Fortunately, you can’t tell a book by its publisher. Asteroid Hunters is written by Carrie Nugent, a postdoc at Caltech who is a self-described “asteroid hunter”: she works on the NEOWISE mission, a space telescope repurposed to search for asteroids at infrared wavelengths. She’s able to clearly and accurately communicate the issues regarding the search for asteroids, without overhyping them.
The book is a mix of science and history: the former covering what near Earth asteroids are and how astronomers look for them, and the latter covering the discovery of the first asteroids more than two centuries ago and how the search for asteroids has evolved since then. The final chapters discuss some of the issues associated with detecting and mitigating a potential impact, including an interview with NASA’s planetary defense officer, Lindley Johnson.

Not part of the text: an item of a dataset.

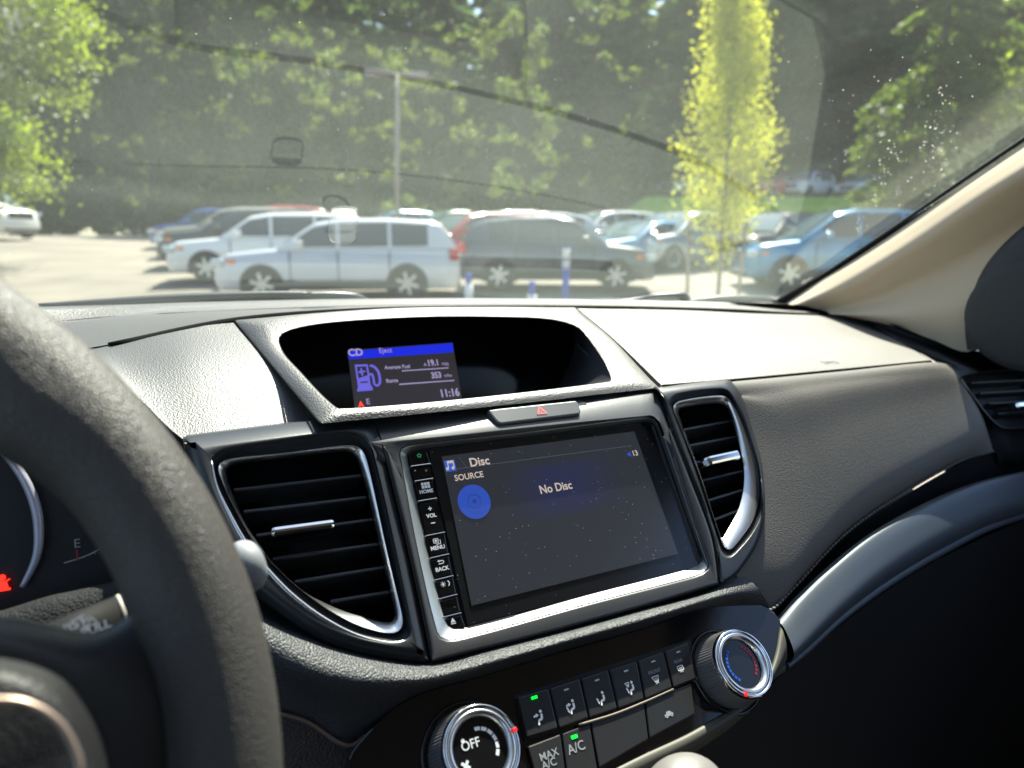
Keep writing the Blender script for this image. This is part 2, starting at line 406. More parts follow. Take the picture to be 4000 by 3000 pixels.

Many topics go uncovered in this brief book: there’s little discussion of the science of asteroids themselves, nor their potential use as space resources. The book is focused on the risk of asteroid impacts and what’s been done to monitor them, and in that respect does a fine job.
“Asteroid hunting is our responsibility to the rest of the planet. We are the only species able to understand calculus or build telescopes; the poor dinosaurs didn’t stand a chance, but we do,” she writes early on in the book. Asteroid impacts, she argues, are the one natural disaster we know how to prevent, if given enough advance warning of a potential impact. If the risk of an impact keeps you up at night, perhaps in part because of the media attention close approaches like the one this month receive, Asteroid Hunters will help you rest easier knowing that Nugent and other astronomers are keeping their eyes on the skies.